Come November, voters will get the chance to have their say on a bill that would increase access to California’s water supply by building new infrastructure.
Proposition 1, or the Water Quality, Supply and Infrastructure Improvement Act of 2014, would grant the state a $7.12 billion bond that would improve various aspects of the state’s resources and water infrastructure. More than half of the state is experiencing the highest drought level recorded.
“For decades, California has faced an ever-growing crisis of water storage and statewide
water management,” said Manuel Cunha, president of the Nisei Farmers League, in a recent statement. “The newly revised water bond gives voters the opportunity to begin addressing the water crisis and to invest in our lack of infrastructure and groundwater replenishment.”
The drought has forced Central Valley towns like Porterville to rely on the Red Cross for water due to poor water distribution. Additionally, regional farmers have cut back on production, resulting in up to 50 percent unemployment in some areas.
The bill has drawn support locally from the likes of The Fresno Bee and Mario Sontoyo, assistant general manager of the Friant Water Authority and vice president of the Latino Water Coalition. Sontoyo said Proposition 1 will be good for the Valley and the state.
“This is the first year ever, in the entire history of delivery of federal water supply, that there was zero water allocation,” said Santoyo.
Santoyo said the most important part of the water bill is its infrastructure aspect, which would allow a new reservoir to be built above Millerton.
“For the past 30 years, Millerton hasn’t been able to hold all of the reservoir, so we lost 30 million acre-feet,” said Santoyo. “That would’ve served Fresno for 90 years worth of water.”
The proposed reservoir, known as Temperance Flat, would help hold water that Millerton Lake cannot hold and would also help with the distribution and flow to various parts of the Valley.
However, opponents of Proposition 1, such as Democratic Assemblyman Wesley Chesbro, say it is the wrong choice for California voters.
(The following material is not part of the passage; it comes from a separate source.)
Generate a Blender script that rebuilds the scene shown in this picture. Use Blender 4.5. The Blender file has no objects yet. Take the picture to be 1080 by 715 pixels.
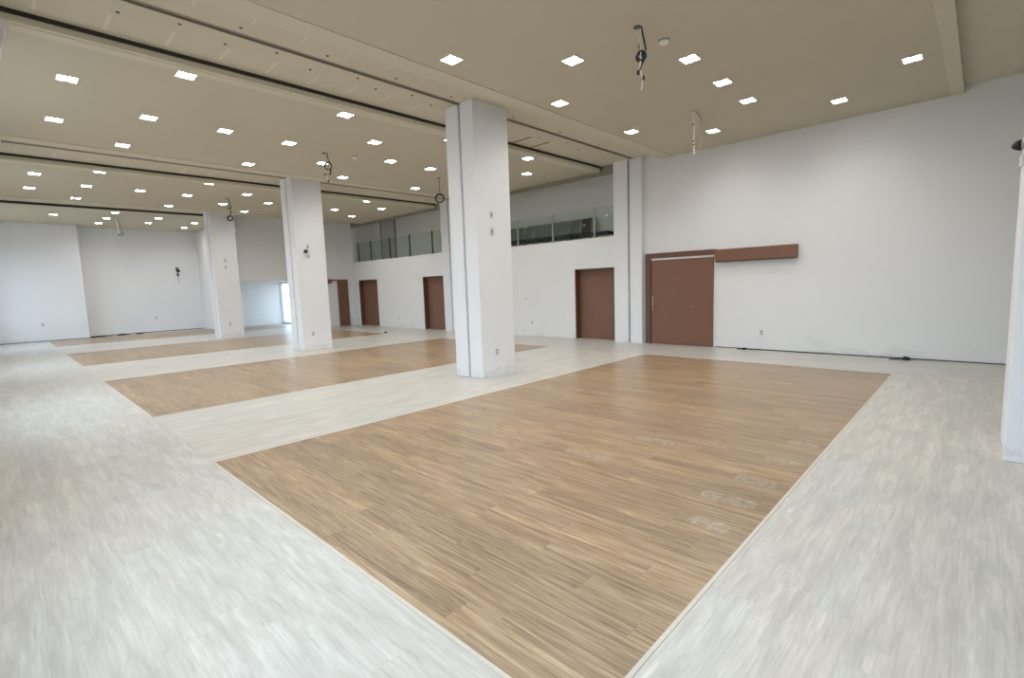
import bpy, bmesh, math, random
from mathutils import Vector, Matrix
random.seed(7)
S = bpy.context.scene
C = S.collection

# ------------------------------------------------------------------ helpers
def add_box(bm, x0, x1, y0, y1, z0, z1, mi=0, bev=0.0):
    vs = [bm.verts.new((x, y, z)) for z in (z0, z1) for y in (y0, y1) for x in (x0, x1)]
    fs = [bm.faces.new([vs[i] for i in f]) for f in
          ((0, 2, 3, 1), (4, 5, 7, 6), (0, 1, 5, 4), (2, 6, 7, 3), (1, 3, 7, 5), (0, 4, 6, 2))]
    for f in fs:
        f.material_index = mi
    if bev > 0:
        r = bmesh.ops.bevel(bm, geom=list({e for f in fs for e in f.edges}), offset=bev, segments=2,
                            profile=0.6, affect='EDGES')
        for f in r['faces']:
            f.material_index = mi
    return vs

def add_tube(bm, pts, r, seg=8, closed=False, mi=0):
    pts = [Vector(p) for p in pts]
    n = len(pts)
    rings = []
    ref = Vector((0.13, 0.31, 0.94)).normalized()
    for i, p in enumerate(pts):
        a = pts[(i - 1) % n] if (closed or i > 0) else p
        b = pts[(i + 1) % n] if (closed or i < n - 1) else p
        t = (b - a).normalized()
        u = t.cross(ref)
        if u.length < 0.05:
            u = t.cross(Vector((1, 0, 0)))
        u.normalize()
        v = t.cross(u)
        rr = r[i] if isinstance(r, (list, tuple)) else r
        rings.append([bm.verts.new(p + rr * (math.cos(2 * math.pi * k / seg) * u + math.sin(2 * math.pi * k / seg) * v))
                      for k in range(seg)])
    for i in range(n if closed else n - 1):
        A, B = rings[i], rings[(i + 1) % n]
        for k in range(seg):
            f = bm.faces.new((A[k], A[(k + 1) % seg], B[(k + 1) % seg], B[k]))
            f.smooth = True
            f.material_index = mi
    if not closed:
        for R in (rings[0], rings[-1]):
            f = bm.faces.new(R)
            f.material_index = mi

def add_lathe(bm, prof, cx, cy, seg=24, mi=0):
    rings = [[bm.verts.new((cx + r * math.cos(2 * math.pi * k / seg), cy + r * math.sin(2 * math.pi * k / seg), z))
              for k in range(seg)] for r, z in prof]
    for A, B in zip(rings, rings[1:]):
        for k in range(seg):
            f = bm.faces.new((A[k], A[(k + 1) % seg], B[(k + 1) % seg], B[k]))
            f.smooth = True
            f.material_index = mi
    for R in (rings[0], rings[-1]):
        bm.faces.new(R).material_index = mi

def smooth_path(pts, k=6):
    P = [Vector(p) for p in pts]
    P = [P[0]] + P + [P[-1]]
    out = []
    for i in range(1, len(P) - 2):
        for j in range(k):
            t = j / k
            a, b, c, d = P[i - 1], P[i], P[i + 1], P[i + 2]
            out.append(0.5 * (2 * b + (c - a) * t + (2 * a - 5 * b + 4 * c - d) * t * t + (3 * b - a - 3 * c + d) * t ** 3))
    out.append(P[-2])
    return out

def obj(name, bm, mats, parent=None, loc=None):
    bmesh.ops.recalc_face_normals(bm, faces=bm.faces[:])
    me = bpy.data.meshes.new(name)
    bm.to_mesh(me)
    bm.free()
    for m in (mats if isinstance(mats, (list, tuple)) else [mats]):
        me.materials.append(m)
    o = bpy.data.objects.new(name, me)
    C.objects.link(o)
    if loc:
        o.location = loc
    if parent:
        o.parent = parent
    return o

def tag(o, label, cat=None, group=None, kind=None):
    o['label'] = label
    if cat:
        o['category'] = cat
    if group:
        o['group'] = group
    if kind:
        o['kind'] = kind
    return o

def struct(o, label, cat):
    return tag(o, label, cat, kind='structure')

def thing(name, label, cat, loc=(0, 0, 0), rz=0, group=None):
    o = bpy.data.objects.new(name, None)
    o.empty_display_size = 0.2
    C.objects.link(o)
    o.location = loc
    o.rotation_euler = (0, 0, rz)
    return tag(o, label, cat, group)

def box_obj(name, dims, mats, parent=None, bev=0.0, loc=None):
    bm = bmesh.new()
    add_box(bm, *dims, bev=bev)
    return obj(name, bm, mats, parent, loc)

def dup(root, loc, label, rz=None):
    r = root.copy()
    C.objects.link(r)
    r.location = loc
    if rz is not None:
        r.rotation_euler = (0, 0, rz)
    r['label'] = label
    for ch in list(root.children):
        c = ch.copy()
        C.objects.link(c)
        c.parent = r
        for g in list(ch.children):
            d = g.copy()
            C.objects.link(d)
            d.parent = c
    return r

ORD = ['first', 'second', 'third', 'fourth', 'fifth', 'sixth', 'seventh', 'eighth', 'ninth', 'tenth']

# ------------------------------------------------------------------ materials
class NT:
    def __init__(s, name):
        s.m = bpy.data.materials.new(name)
        s.m.use_nodes = True
        s.t = s.m.node_tree
        s.b = s.t.nodes['Principled BSDF']
    def n(s, typ, **kw):
        nd = s.t.nodes.new(typ)
        for k, v in kw.items():
            setattr(nd, k, v)
        return nd
    def l(s, a, b):
        s.t.links.new(a, b)
    def val(s, x, sock):
        if isinstance(x, (int, float)):
            sock.default_value = x
        else:
            s.l(x, sock)
    def math(s, op, a, b=None, c=None):
        nd = s.n('ShaderNodeMath', operation=op)
        for i, x in enumerate((a, b, c)):
            if x is not None:
                s.val(x, nd.inputs[i])
        return nd.outputs[0]
    def mix(s, f, a, b, blend='MIX'):
        nd = s.n('ShaderNodeMix', data_type='RGBA', blend_type=blend)
        s.val(f, nd.inputs[0])
        for x, i in ((a, 6), (b, 7)):
            if isinstance(x, tuple):
                nd.inputs[i].default_value = (*x, 1) if len(x) == 3 else x
            else:
                s.l(x, nd.inputs[i])
        return nd.outputs[2]
    def ramp(s, f, stops):
        nd = s.n('ShaderNodeValToRGB')
        s.l(f, nd.inputs[0])
        e = nd.color_ramp.elements
        while len(e) < len(stops):
            e.new(0.5)
        for el, (p, c) in zip(e, stops):
            el.position = p
            el.color = (*c, 1)
        return nd.outputs[0]
    def comb(s, x, y, z):
        nd = s.n('ShaderNodeCombineXYZ')
        for i, v in enumerate((x, y, z)):
            s.val(v, nd.inputs[i])
        return nd.outputs[0]
    def noise(s, vec, scale=1.0, detail=3.0, rough=0.5, dist=0.0):
        nd = s.n('ShaderNodeTexNoise')
        s.l(vec, nd.inputs['Vector'])
        nd.inputs['Scale'].default_value = scale
        nd.inputs['Detail'].default_value = detail
        nd.inputs['Roughness'].default_value = rough
        nd.inputs['Distortion'].default_value = dist
        return nd.outputs['Fac']
    def coords(s):
        tc = s.n('ShaderNodeTexCoord')
        sp = s.n('ShaderNodeSeparateXYZ')
        s.l(tc.outputs['Object'], sp.inputs[0])
        return tc.outputs['Object'], sp.outputs[0], sp.outputs[1], sp.outputs[2]
    def bump(s, h, strength, dist=0.01):
        nd = s.n('ShaderNodeBump')
        nd.inputs['Strength'].default_value = strength
        nd.inputs['Distance'].default_value = dist
        s.l(h, nd.inputs['Height'])
        s.l(nd.outputs[0], s.b.inputs['Normal'])

def plain(name, col, rough=0.6, metal=0.0, noise=0.0, nscale=6.0, spec=0.5):
    m = NT(name)
    m.b.inputs['Roughness'].default_value = rough
    m.b.inputs['Metallic'].default_value = metal
    m.b.inputs['Specular IOR Level'].default_value = spec
    if noise > 0:
        v, x, y, z = m.coords()
        f = m.noise(v, nscale, 4, 0.6)
        m.l(m.mix(f, tuple(c * (1 - noise) for c in col), tuple(min(1, c * (1 + noise)) for c in col)), m.b.inputs['Base Color'])
    else:
        m.b.inputs['Base Color'].default_value = (*col, 1)
    return m.m

def plaster(name, col, grime=True):
    m = NT(name)
    v, x, y, z = m.coords()
    f = m.noise(v, 0.9, 5, 0.6)
    c = m.mix(f, tuple(k * 0.965 for k in col), tuple(min(1, k * 1.03) for k in col))
    if grime:                       # scuffs and dust of the unfinished wall foot
        sc = m.noise(m.comb(m.math('MULTIPLY', x, 2.2), m.math('MULTIPLY', y, 2.2), m.math('MULTIPLY', z, 5)), 1.0, 6, 0.7)
        low = m.math('SUBTRACT', 1.0, m.math('DIVIDE', z, 0.35))
        low.node.use_clamp = True
        g = m.math('MULTIPLY', low, m.math('GREATER_THAN', sc, 0.56))
        c = m.mix(m.math('MULTIPLY', g, 0.25), c, (0.42, 0.40, 0.38))
    m.l(c, m.b.inputs['Base Color'])
    m.b.inputs['Roughness'].default_value = 0.75
    m.b.inputs['Specular IOR Level'].default_value = 0.25
    m.bump(m.noise(v, 60, 3, 0.6), 0.05, 0.004)
    return m.m

def planks(name, axis, W, L, ramp_stops, tints, seam, rough, su, sv, blotch=None, scuffs=(), wave=0.35, seamk=0.3):
    m = NT(name)
    v, x, y, z = m.coords()
    u, w = (x, y) if axis == 'x' else (y, x)
    rw = m.math('DIVIDE', w, W)
    row = m.math('FLOOR', rw)
    wn = m.n('ShaderNodeTexWhiteNoise', noise_dimensions='1D')
    m.l(row, wn.inputs['W'])
    uu = m.math('ADD', m.math('DIVIDE', u, L), wn.outputs['Value'])
    col = m.math('FLOOR', uu)
    wn2 = m.n('ShaderNodeTexWhiteNoise', noise_dimensions='2D')
    m.l(m.comb(row, col, 0.0), wn2.inputs['Vector'])
    idn = wn2.outputs['Value']
    gv = m.comb(m.math('ADD', m.math('MULTIPLY', u, su), m.math('MULTIPLY', idn, 71.0)),
                m.math('ADD', m.math('MULTIPLY', w, sv), m.math('MULTIPLY', idn, 23.0)), idn)
    g1 = m.noise(gv, 1.0, 7, 0.66, wave)
    g2 = m.noise(gv, 3.1, 4, 0.6)
    g = m.math('ADD', m.math('MULTIPLY', g1, 0.72), m.math('MULTIPLY', g2, 0.28))
    c = m.ramp(g, ramp_stops)
    t = m.ramp(idn, tints)
    c = m.mix(1.0, c, t, 'MULTIPLY')
    if blotch:
        bl = m.noise(m.comb(m.math('MULTIPLY', u, blotch[0]), m.math('MULTIPLY', w, blotch[1]), 0.0), 1.0, 5, 0.65, 0.6)
        br = m.ramp(bl, ((0.40, (0, 0, 0)), (0.68, (1, 1, 1))))
        c = m.mix(m.math('MULTIPLY', br, blotch[3]), c, blotch[2])
    fr = m.math('FRACT', rw)
    fu = m.math('FRACT', uu)
    s1 = m.math('LESS_THAN', fr, seam / W)
    s2 = m.math('LESS_THAN', fu, seam / L)
    sm = m.math('MAXIMUM', s1, s2)
    c = m.mix(m.math('MULTIPLY', sm, seamk), c, (0.16, 0.12, 0.08))
    for (sx, sy, rx, ry) in scuffs:                       # chalky scuff marks left on single boards
        dx = m.math('DIVIDE', m.math('SUBTRACT', x, sx), rx)
        dy = m.math('DIVIDE', m.math('SUBTRACT', y, sy), ry)
        d = m.math('ADD', m.math('POWER', m.math('ABSOLUTE', dx), 7.0), m.math('POWER', m.math('ABSOLUTE', dy), 7.0))
        k = m.math('MULTIPLY', m.math('LESS_THAN', d, 1.0), m.math('MULTIPLY', m.math('SUBTRACT', m.noise(v, 22.0, 6, 0.75), 0.42), 1.9))
        k.node.use_clamp = True
        c = m.mix(k, c, (0.60, 0.55, 0.49))
    m.l(c, m.b.inputs['Base Color'])
    r = m.math('ADD', rough, m.math('MULTIPLY', m.math('SUBTRACT', g, 0.5), 0.18))
    m.l(r, m.b.inputs['Roughness'])
    m.b.inputs['Specular IOR Level'].default_value = 0.4
    m.bump(m.math('SUBTRACT', m.math('MULTIPLY', g, 0.25), sm), 0.12, 0.002)
    return m.m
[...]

“Proposition 1 is the wrong investment: it does little for the drought relief in the near-term, doesn’t adequately promote needed regional water self-sufficiency, or reduce dependency on an already water-deprived Delta Ecosystem,” Chesbro said in a press release.
The release was issued by Chesbro and other opponents of the proposition, including Adam Scow, California director of Food & Water Watch, and Zeke Grader, executive director of the Pacific Coast Federation of Fishermen’s Associations.
Chesbro, who represents California’s 2nd District in the northern coast of California, said the infrastructure aspect of the bill is primarily to build new dams in the state rather than generate more water, hurting the ecology and watersheds of given reservoirs, such as the Sacramento-San Joaquin Delta.